Wadi adalah makanan berbahan dasar ikan atau menggunakan daging babi. Wadi bisa dibilang adalah makanan yang "dibusukan". Namun pembusukan ini tidak dibiarkan begitu saja, sebelum disimpan, ikan atau daging akan dilmuri dengan bumbu yang terbuat dari beras ketan putih atau bisa juga biji jagung yang di-sangrai sampai kecoklatan kemudian di tumbuk manual atau di blender. Dalam bahasa Dayak Maanyan bumbu ini disebut dengan Sa'mu dan dalam bahasa Dayak Ngaju disebut dengan Kenta. Pembuatannya yaitu ikan atau daging yang hendak diolah dibersihkan terlebih dahulu, kemudian direndam selama 5-10 jam dalam air garam. Kemudian daging atau ikan diangkat dan dibiarkan mengering. Setelah cukup kering ikan atau daging dicampur dengan Sa'mu sampai merata. Kemudian daging disimpan dalam kotak kaca, stoples, atau plastik kedap udara yang ditutup rapat-rapat. Simpan kurang lebih selama 3-5 hari. Untuk daging disarankan simpan lebih dari 1 minggu. Setelah selesao, wadi tidak bisa langsung dimakan tapi harus diolah kembali antara lain dengan cara digoreng atau dimasak. Walau pembuatannya terlihat mudah, tetapi apabila terjadi kesalahan sedikit saja dalam memasukan bumbu serta perendaman maka akan membuat wadi menjadi tidak enak bahkan tidak bisa dimakan. Oleh karena itu ada orang-orang tertentu yang memilki keahlian untuk membuat wadi yang enak.

4. Bangamat / Paing
                                          
Bangamat dalam bahasa Dayak Ngaju atau paing dalam bahasa Dayak Maanyan adalah masakan khas yang dibuat dari kelelawar besar / kalong (Pteropus vampyrus). Untuk konsumsi, kelelawar dengan jenis pemakan buah terbesar. Untuk kelelawar jenis pemakan serangga dan penghisap darah tidak digunakan dan tidak dikonsumsi untuk membuat makanan ini. Walaupun paing dikenal dan dikonsumsi di beberapa daerah, tetapi orang Dayak mempunyai ciri khas dalam pembuatannya. Paing yang akan dimasak dibersihkan dengan membuang kuku, bulu kasar ditekuk dan punggung, serta ususnya.
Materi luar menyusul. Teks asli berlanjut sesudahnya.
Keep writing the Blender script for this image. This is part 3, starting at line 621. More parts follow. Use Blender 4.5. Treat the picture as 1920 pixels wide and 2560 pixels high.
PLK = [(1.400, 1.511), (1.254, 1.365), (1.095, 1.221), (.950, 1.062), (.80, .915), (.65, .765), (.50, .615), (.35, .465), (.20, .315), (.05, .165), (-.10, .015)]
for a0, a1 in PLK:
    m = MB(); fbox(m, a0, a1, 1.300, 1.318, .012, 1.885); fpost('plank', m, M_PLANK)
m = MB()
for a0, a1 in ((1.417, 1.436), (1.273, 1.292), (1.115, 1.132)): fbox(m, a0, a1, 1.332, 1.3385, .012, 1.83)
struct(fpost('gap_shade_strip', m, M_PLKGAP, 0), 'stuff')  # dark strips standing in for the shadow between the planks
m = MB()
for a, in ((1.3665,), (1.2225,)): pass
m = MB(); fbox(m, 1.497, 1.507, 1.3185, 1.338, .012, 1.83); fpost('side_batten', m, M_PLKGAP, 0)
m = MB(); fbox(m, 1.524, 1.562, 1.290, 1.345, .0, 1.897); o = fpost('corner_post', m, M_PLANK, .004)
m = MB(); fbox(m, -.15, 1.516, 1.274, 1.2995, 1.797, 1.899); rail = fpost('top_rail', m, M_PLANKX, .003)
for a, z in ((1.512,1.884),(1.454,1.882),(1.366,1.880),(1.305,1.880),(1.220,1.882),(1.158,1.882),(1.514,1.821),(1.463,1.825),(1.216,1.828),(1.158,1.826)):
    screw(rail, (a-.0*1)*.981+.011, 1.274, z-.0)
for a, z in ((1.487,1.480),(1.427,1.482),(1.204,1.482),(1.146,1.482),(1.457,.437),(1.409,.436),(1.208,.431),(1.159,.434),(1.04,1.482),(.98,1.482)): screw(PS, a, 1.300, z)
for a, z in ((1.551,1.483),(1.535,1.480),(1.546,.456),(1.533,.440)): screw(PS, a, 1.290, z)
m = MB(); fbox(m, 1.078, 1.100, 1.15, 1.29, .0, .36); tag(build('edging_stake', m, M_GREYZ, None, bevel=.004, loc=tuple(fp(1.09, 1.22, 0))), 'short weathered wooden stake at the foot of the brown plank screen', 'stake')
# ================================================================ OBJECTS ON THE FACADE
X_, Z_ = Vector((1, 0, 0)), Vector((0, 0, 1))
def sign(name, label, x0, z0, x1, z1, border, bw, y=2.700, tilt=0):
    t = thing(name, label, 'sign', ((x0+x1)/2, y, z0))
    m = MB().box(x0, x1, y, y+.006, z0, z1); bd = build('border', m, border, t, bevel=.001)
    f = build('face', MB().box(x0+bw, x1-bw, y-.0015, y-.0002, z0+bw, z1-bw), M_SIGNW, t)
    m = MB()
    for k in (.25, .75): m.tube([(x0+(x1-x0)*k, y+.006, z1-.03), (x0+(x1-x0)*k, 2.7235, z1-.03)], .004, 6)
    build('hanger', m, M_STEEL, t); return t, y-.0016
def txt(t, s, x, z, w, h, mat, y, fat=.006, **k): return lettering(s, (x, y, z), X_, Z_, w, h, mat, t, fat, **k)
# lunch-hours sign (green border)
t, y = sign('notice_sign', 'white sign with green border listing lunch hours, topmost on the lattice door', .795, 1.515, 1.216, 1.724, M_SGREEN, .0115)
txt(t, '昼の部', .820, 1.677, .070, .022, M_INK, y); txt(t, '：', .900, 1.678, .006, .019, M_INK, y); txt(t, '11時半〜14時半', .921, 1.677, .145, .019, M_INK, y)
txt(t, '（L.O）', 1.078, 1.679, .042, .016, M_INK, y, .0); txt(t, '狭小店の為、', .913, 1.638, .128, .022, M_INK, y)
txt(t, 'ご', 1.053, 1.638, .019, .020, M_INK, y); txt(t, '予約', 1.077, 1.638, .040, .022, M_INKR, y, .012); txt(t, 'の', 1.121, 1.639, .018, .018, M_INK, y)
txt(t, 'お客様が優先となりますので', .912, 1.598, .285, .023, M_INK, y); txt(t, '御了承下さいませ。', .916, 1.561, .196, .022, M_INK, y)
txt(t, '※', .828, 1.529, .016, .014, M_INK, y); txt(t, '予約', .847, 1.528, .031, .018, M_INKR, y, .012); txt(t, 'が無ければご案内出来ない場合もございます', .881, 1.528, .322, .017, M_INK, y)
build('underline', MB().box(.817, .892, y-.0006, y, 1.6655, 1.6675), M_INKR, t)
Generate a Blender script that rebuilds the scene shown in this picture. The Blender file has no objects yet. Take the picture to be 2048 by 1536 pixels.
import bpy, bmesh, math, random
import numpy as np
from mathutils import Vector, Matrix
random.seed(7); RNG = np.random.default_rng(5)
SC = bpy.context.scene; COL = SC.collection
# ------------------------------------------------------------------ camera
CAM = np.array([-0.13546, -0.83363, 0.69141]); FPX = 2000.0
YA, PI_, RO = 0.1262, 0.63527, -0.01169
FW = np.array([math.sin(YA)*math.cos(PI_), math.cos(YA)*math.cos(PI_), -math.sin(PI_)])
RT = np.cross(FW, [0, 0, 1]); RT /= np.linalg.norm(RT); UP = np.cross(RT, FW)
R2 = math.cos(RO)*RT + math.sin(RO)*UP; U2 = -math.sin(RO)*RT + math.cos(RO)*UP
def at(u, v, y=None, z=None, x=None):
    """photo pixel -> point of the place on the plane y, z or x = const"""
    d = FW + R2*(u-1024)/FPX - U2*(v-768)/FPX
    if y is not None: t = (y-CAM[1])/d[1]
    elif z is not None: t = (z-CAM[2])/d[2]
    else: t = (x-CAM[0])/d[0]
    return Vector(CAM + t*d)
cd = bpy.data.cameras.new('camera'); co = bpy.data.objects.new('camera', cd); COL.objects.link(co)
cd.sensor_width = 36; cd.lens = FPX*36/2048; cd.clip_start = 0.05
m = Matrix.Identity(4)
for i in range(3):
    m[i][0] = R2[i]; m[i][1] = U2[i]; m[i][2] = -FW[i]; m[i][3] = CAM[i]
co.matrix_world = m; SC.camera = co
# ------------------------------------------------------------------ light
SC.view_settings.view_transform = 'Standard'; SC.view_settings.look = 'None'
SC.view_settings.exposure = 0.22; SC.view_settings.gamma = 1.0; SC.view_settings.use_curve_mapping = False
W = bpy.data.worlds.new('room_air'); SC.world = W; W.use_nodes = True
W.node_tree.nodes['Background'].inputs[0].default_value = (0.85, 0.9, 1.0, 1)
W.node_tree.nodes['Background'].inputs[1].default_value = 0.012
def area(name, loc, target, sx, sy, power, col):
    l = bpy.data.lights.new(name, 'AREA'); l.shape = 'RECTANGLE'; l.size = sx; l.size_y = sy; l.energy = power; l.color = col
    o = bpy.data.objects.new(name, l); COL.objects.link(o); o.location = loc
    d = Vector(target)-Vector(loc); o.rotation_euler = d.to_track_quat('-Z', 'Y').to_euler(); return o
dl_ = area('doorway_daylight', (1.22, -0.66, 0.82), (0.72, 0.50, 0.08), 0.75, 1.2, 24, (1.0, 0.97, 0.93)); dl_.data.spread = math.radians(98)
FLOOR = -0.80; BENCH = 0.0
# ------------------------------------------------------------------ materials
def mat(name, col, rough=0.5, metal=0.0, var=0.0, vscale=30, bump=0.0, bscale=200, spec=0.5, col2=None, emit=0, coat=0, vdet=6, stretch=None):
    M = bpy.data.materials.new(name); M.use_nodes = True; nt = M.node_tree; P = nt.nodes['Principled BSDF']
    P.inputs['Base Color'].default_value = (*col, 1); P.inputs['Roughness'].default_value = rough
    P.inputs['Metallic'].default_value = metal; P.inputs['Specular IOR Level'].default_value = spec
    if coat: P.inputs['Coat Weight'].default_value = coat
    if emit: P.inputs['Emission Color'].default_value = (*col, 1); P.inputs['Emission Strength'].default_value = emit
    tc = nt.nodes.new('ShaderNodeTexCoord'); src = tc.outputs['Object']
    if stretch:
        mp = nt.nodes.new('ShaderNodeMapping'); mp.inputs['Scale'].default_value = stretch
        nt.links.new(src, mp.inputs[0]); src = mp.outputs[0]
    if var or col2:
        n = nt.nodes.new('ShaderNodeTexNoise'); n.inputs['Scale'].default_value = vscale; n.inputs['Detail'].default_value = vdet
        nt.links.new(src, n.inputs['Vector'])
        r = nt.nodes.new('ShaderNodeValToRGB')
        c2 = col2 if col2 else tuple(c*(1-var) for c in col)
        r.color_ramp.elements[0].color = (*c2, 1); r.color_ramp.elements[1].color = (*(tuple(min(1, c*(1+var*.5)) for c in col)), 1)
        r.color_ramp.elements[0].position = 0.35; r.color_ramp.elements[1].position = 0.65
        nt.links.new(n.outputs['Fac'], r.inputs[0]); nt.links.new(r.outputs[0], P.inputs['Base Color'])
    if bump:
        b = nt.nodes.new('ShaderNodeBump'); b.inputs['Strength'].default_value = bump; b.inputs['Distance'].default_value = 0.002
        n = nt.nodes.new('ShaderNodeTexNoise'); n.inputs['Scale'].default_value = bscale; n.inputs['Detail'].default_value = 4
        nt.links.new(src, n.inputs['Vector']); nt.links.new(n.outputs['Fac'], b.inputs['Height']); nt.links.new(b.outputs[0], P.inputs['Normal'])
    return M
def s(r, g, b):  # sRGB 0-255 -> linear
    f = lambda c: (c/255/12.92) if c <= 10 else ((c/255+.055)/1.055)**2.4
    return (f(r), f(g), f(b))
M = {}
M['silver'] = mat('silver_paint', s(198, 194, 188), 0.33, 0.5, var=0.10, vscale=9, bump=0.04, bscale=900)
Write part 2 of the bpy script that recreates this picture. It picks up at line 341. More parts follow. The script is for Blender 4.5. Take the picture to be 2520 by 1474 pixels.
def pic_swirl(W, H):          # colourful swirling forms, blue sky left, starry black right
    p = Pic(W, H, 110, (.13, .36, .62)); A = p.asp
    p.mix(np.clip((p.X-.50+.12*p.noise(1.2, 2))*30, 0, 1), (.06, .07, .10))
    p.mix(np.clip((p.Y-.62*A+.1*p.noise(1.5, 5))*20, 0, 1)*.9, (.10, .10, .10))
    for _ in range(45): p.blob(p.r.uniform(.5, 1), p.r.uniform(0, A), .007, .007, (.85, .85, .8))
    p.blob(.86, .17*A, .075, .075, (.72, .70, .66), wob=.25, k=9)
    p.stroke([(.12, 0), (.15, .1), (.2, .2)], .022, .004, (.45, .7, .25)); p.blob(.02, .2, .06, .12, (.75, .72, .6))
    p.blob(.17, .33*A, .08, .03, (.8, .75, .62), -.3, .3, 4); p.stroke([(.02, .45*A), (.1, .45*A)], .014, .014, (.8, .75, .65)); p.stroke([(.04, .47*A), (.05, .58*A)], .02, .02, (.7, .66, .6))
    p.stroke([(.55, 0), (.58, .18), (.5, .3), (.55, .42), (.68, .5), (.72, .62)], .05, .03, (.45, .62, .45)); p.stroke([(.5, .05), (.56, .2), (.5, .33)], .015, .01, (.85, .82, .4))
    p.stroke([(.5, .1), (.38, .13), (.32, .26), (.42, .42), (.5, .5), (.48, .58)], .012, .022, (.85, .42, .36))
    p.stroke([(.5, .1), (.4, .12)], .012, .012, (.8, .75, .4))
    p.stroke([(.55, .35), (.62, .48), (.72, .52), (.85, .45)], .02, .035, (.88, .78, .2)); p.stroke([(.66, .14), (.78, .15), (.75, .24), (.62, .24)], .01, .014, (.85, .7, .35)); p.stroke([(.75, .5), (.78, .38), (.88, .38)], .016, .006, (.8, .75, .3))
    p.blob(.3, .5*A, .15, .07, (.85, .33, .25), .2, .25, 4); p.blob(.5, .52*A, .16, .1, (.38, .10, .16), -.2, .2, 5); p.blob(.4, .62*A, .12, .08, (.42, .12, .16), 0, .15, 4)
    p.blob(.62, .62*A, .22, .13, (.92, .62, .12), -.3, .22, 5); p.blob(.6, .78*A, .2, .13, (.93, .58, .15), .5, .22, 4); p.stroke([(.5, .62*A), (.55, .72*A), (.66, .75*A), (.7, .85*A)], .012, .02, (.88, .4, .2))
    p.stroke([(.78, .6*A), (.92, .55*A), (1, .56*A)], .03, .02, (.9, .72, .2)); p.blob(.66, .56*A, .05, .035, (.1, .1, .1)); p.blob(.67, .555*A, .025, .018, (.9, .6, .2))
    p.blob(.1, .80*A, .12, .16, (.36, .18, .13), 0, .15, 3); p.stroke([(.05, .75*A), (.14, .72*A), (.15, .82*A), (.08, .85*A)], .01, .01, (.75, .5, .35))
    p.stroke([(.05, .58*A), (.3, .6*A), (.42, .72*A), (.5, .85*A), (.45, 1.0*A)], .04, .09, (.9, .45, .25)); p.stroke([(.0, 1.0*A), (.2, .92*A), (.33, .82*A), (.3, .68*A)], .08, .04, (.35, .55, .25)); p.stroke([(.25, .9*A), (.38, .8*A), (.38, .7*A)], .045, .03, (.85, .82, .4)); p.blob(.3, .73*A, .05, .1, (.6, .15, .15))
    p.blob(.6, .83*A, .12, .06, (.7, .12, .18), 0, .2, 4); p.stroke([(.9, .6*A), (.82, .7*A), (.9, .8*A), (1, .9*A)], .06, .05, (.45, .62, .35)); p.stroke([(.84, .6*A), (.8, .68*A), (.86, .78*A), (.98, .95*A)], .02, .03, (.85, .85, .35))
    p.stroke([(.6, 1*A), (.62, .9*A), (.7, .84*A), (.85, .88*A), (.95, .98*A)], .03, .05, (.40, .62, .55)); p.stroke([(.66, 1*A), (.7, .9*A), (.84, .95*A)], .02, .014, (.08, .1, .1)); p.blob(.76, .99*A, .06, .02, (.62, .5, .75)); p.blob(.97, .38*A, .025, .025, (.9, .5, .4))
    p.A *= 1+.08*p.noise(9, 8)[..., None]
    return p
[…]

Sementara sayap, bulu dan dagingnya dimasak. Untuk orang Dayak Ngaju paing dimasak dengan bumbu yang lebih banyak. Sedangkan untuk Dayak Maanyan, paing dimasak dengan bumbu yaitu serai dan daun pikauk (daun yang memiliki rasa asam). Paing sering dimasak bersama sayur hati batang pisang yang dipotong-potong, biasanya adalah pisang kipas. Serta juga bisa dimasak bersama dengan sulur keladi yang dipotong-potong.